Engaging Journeys, Engaged Journalism

We Have Arrived!

Up the Road has received its 501(c)(3) tax-exempt status.

And now we need your help to get farther up the road.

We’ve been doing our part, including:

  • Steadily “growing” our Board of Directors, now chaired by John Merz, co-founder of Northern California’s immensely successful Snow Goose Festival and recently retired CEO of the Sacramento River Preservation Trust;
  • Joining the Investigative News Network (application pending) and the company of the Center for Investigative Reporting, the Center for Public Integrity, Mother Jones, National Public Radio, ProPublica, and 80-plus other nonprofit U.S. media organizations;
  • Developing Up the Road’s new, more dynamic website, a magazine format accessible on cell phones and tablets as well as online; and
  • Working to become self-sustaining within five years, and finalizing our “action plan” to make that happen.

Our new, fast-paced, and absolutely free online publishing program will begin in August, building upon Up the Road’s previous experience and experiments.

Every Tuesday Up the Road This Week will deliver one or more installments of ongoing investigations, narratives, and essays on topics such as California water, the future of farming in Northern California, and the sustainability of the state of Jefferson.

Then every Thursday comes Up the Road This Weekend, serving up regional travel and on-the-road educational adventures and events—building on the regional travel information first published in Up the Road Editor Kim Weir’s popular and pioneering Northern California Handbook, first published by Moon Publications.

Why Up the Road?

Because there’s a need for serious journalism in Northern California.

At a time when we need well-informed,  engaged citizens, both mainstream and “alternative” news media are in decline. According to the Pew Research Center’s Journalism Project, since 2001 about one-third of newsroom jobs have disappeared in the U.S. Most cuts have come from specialty beats such as science and the arts and from statehouse and regional/local government coverage. Cable news audiences are declining. Local TV news is holding its own, the Pew Center says, but story lengths continue to shrink and sports, weather, and traffic make up 40 percent of broadcasts. The trend in magazines, even in most digital media, is toward opinion journalism. Is there any shortage of opinion, these days, in any medium?

Who will provide the thoughtful analysis and sneakers-on-the-ground reporting that’s needed, to fully explore the issues facing our communities and to explain complex policy
questions?

In Northern California that would be Up the Road, with help from its community and media partners.

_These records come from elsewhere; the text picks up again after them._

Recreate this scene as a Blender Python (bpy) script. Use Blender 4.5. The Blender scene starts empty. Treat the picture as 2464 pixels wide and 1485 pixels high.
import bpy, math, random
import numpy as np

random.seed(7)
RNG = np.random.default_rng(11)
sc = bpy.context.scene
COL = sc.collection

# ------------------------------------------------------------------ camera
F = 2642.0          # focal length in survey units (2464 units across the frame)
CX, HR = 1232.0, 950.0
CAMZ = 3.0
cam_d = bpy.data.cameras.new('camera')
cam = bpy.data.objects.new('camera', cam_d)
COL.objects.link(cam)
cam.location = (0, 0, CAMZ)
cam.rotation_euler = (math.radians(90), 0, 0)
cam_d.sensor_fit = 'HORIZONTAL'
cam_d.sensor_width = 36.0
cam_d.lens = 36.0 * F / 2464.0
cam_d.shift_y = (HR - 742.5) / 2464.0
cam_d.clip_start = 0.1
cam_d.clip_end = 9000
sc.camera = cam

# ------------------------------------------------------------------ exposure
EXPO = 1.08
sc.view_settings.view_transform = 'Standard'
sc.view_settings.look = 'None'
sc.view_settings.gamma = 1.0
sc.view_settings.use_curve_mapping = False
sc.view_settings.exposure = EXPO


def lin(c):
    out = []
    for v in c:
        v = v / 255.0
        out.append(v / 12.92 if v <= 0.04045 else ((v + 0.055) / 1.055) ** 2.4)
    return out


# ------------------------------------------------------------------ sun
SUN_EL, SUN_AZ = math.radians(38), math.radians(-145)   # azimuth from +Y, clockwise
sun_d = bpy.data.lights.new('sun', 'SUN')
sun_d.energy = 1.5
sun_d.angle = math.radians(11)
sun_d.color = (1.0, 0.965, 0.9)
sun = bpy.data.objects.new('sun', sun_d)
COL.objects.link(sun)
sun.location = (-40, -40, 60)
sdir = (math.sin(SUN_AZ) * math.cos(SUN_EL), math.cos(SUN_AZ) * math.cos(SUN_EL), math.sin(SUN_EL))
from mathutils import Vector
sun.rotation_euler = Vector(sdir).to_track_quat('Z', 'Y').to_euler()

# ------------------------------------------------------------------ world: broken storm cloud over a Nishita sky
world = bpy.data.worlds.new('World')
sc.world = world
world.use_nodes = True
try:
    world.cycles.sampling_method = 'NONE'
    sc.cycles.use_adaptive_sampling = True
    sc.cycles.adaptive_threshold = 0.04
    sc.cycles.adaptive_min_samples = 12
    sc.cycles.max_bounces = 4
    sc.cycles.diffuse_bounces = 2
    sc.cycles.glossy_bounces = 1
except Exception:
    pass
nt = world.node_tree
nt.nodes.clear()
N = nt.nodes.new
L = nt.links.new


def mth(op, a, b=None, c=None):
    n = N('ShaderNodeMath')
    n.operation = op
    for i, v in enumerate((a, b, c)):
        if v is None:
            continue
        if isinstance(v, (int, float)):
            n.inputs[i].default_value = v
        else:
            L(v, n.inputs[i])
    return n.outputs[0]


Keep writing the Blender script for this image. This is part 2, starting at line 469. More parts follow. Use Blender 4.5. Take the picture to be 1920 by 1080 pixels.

People. Place. Priorities.

Up the Road is a 501(c)(3) nonprofit public interest media project focused on the economy, the environment, and social equity issues in Northern California. Its primary focus is in-depth journalism.

But because life in Northern California isn’t all about the tough stuff, Up the Road also offers engaging information to encourage regional travel and adventure, thanks to editor Kim Weir’s background as a professional travel writer. Author of the first and original Northern California Handbook and six other Moon travel guides, Weir has been a member of the Society of American Travel Writers (SATW) since 1991.